Le osservazioni dell’Ocse sulla situazione delle pensioni

. Con cadenza biennale questo istituto fondato nel 1960 e che raggruppa 38 Paesi del mondo fa una fotografia sull’aspetto previdenziale offrendo ai Paesi membri la possibilità di discutere, rivedere e migliorare la loro politica economica, sociale, finanziaria e ambientale

StrettoWeb

Nei giorni scorsi l’Ocse (l’Organizzazione per la Cooperazione e lo Sviluppo Economico) ha diffuso le proprie osservazioni sulla situazione delle pensioni degli Stati che aderiscono all’Organizzazione. Con cadenza biennale questo istituto fondato nel 1960 e che raggruppa 38 Paesi del mondo fa una fotografia sull’aspetto previdenziale offrendo ai Paesi membri la possibilità di discutere, rivedere e migliorare la loro politica economica, sociale, finanziaria e ambientale.

Per quanto riguarda la parte relativa all’Italia il dato che più salta agli occhi è che per effetto dell’età pensionabile ancorato a quello dell’aspettativa di vita chi entra adesso nel mondo del lavoro uscirà appena a 71 anni. E non è neanche il dato più eclatante se si pensa che in Danimarca questo traguardo sarà raggiunto addirittura a 74 anni. Questo perché, dopo che eravamo gli unici a partire dalla riforma Fornero del 2012 a collegare l’aumento della età pensionabile all’aspettativa di vita ora sono già nove i Paese Ocse che adottano questo sistema e probabilmente altri se ne aggiungeranno nei prossimi anni.

Altro dato significativo che emerge dal rapporto Ocse riguarda il costo della previdenza che in Italia è il secondo più alto tra i 38 Paesi che compongono l’Ocse raggiungendo il 16,3% del PIL. Questo dato andrà sempre più ad aumentare fino all’anno 2035 quando raggiungerà il 17,9% del PIL e poi lentamente comincerà a scendere. Questo accade perché nell’anno 2035 termineranno gli assegni previdenziali retribuiti col sistema misto e tutti gli assegni da quella data saranno pagati interamente col sistema contributivo.

L’Ocse rileva poi che in Italia anche se i versamenti previdenziali sono i più alti in assoluto, raggiungendo il 33% dell’imponibile a causa delle retribuzioni che sono molto basse e che sono ferme da quasi un ventennio le pensioni progressivamente, anche a causa degli effetti del sistema contributivo, diminuiscono sempre più determinando un importo medio delle pensioni molto basso. Critiche, infine, sulle cosiddette “Quote” a partire dalla “Quota 100” che è stata in vigore dall’anno 2019 all’anno 2021 e poi dalle Quote 102 e 103 che seppure molto meno generose rispetto alla Quota 100 hanno determinato un’uscita dal mondo del lavoro molto prima rispetto all’età ordinamentale di 67 anni.
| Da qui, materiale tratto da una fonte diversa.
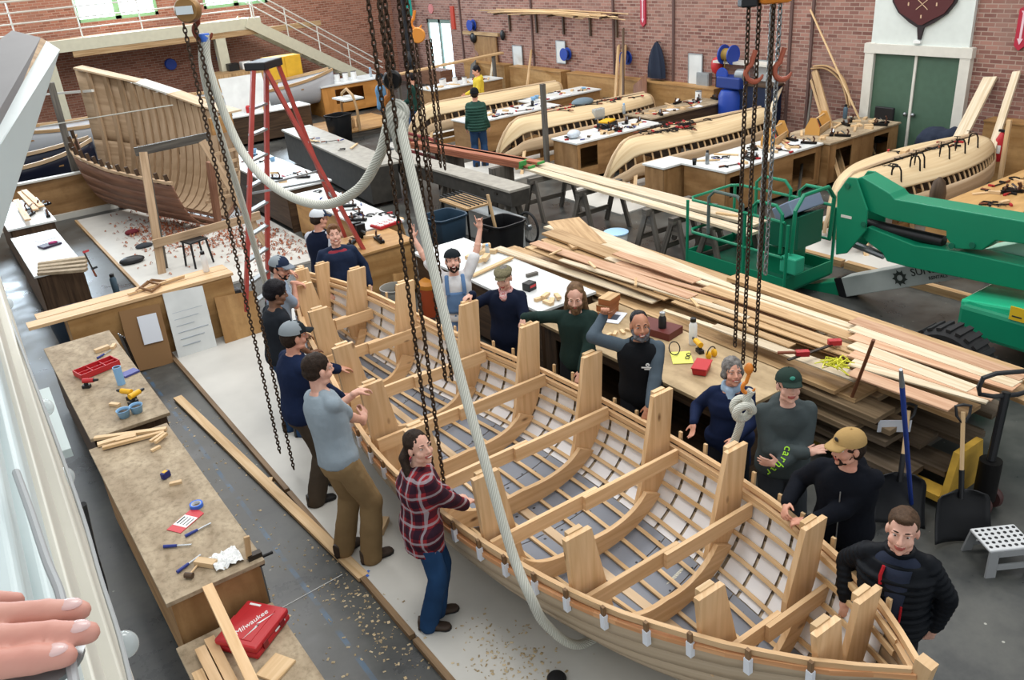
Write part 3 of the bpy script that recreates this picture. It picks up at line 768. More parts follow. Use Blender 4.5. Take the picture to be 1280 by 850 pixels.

La media di uscita, infatti, si assesta poco sotto i 65 anni e con un’aspettativa di vita che in Italia è la quarta al mondo e supera gli 82 anni e mezzo nel corso dei decenni, se non si interverrà, sarà messo a dura prova tutto il sistema previdenziale italiano. Sicuramente non un quadro edificante quello rappresentato dall’Ocse che, pur affermando che sono stati fatti dei progressi in Italia in ambito previdenziale rimane ancora parecchio da fare per raggiungere gli standard richiesti per essere considerato un Paese virtuoso.